New Hyde Park resident Tom Madera, of 7th Avenue, doesn’t want another car crashing into his house and hopes a Nassau County plan to install traffic calming features along Covert Avenue will prevent another incident.
“Anything would help, even if it makes noise like rubber strips along the road,” he said. “I can assure that it doesn’t make as much noise as a screeching Cadillac which has decided to reorganize the front of your house. That happened two years ago.”

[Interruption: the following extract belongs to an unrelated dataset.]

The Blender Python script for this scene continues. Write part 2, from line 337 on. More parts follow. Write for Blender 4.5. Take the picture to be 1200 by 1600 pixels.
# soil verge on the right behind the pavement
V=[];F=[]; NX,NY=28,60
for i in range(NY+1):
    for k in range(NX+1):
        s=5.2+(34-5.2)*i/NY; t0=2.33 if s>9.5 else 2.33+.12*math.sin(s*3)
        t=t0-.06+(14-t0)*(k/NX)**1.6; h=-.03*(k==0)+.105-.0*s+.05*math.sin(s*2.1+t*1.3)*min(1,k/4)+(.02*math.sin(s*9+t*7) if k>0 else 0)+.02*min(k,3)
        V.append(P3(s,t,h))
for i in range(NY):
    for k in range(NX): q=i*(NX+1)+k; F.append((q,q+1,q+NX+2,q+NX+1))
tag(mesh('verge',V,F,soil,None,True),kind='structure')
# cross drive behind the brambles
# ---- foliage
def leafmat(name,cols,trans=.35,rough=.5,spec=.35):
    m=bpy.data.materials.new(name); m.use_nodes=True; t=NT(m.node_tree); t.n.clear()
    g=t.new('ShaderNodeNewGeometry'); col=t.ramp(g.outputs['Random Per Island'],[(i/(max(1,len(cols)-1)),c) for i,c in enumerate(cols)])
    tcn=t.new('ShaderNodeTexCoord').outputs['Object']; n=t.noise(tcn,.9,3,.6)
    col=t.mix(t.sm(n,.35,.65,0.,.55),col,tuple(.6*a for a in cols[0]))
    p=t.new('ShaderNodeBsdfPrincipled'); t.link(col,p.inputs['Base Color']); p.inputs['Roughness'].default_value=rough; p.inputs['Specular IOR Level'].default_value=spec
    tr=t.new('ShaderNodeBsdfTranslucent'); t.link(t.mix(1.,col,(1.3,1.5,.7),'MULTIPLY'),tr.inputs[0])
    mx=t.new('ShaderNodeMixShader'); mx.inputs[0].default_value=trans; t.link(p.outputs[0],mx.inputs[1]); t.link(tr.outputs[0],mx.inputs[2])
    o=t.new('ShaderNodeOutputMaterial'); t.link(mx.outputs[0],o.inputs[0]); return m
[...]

The project would run down Covert Avenue from Jericho Turnpike in New Hyde Park, south to Hempstead Turnpike in Elmont. The project could cost more than $250,000, according to Aryeh Lemberger, unit head for Nassau County traffic engineers. He expects the plan would begin in 2015.
“We’ve been contacted multiple times over the past several years with requests related to improved safety, speeding, unsafe conditions, school safety and other items,” he said at last week’s New Hyde
Park Board of Trustees meeting. “Looking at the entire stretch of Covert [Avenue], we identified target areas to influence vehicular and pedestrian safety.”
Deputy Mayor Lawrence Montreuil spearheaded discussions with county engineers after reaching out in January 2013.
“There’s a lot of concern,” he said. “I live on Premier [Avenue] between 5th and 6th Avenue. When there’s a green light [near the train station] and the gates are up, it’s full speed ahead.”
Calling county recommendations “conceptual in nature,” Lemberger said the county is proposing to place flashing speed indicators on Covert Avenue at 6th Avenue in New Hyde Park, construct sidewalk bulb-outs at 6th and 7th avenues and lane configuration signs to alert drivers of road changes. “No Turn On Red” and “Stop Ahead” and additional stop signs are also being considered, particularly near the New Hyde Park Rail Road train station tracks.
Tom Moran, a 42-year 6th Avenue resident, is in favor of bulb-outs.
“When I come off [6th], they have lines painted and people aim for that,” he said. “You can’t even pull out to look around that curve and if you go out too far, you’re putting your life in your hands. It’s dangerous.”
Additional traffic signals on Covert Avenue are a “last resort,” Lemberger stated. He feels they increase speeding, because motorists try to “beat the light.”
The county plan calls for wide center medians, with side-shoulder striping to “create a channel” for cars to drive through.
“We realize that Covert Avenue is a challenging thoroughfare,” Mayor Robert Lofaro said. “We know the intersection of 6th Avenue and Covert is one of the most dangerous intersections in the village.
Going southbound between 7th and 6th avenues on the curve, it’s basically a speedway.”
The county did traffic signal investigations at the intersection and while there is no plan for one at the curved intersection, “if what we put up doesn’t work, we’ll re-evaluate it.”
“We collected accident records for the entire stretch [of Covert Avenue],” Lemberger said. “We spoke with the schools, trustees and tried to get as much information as possible.”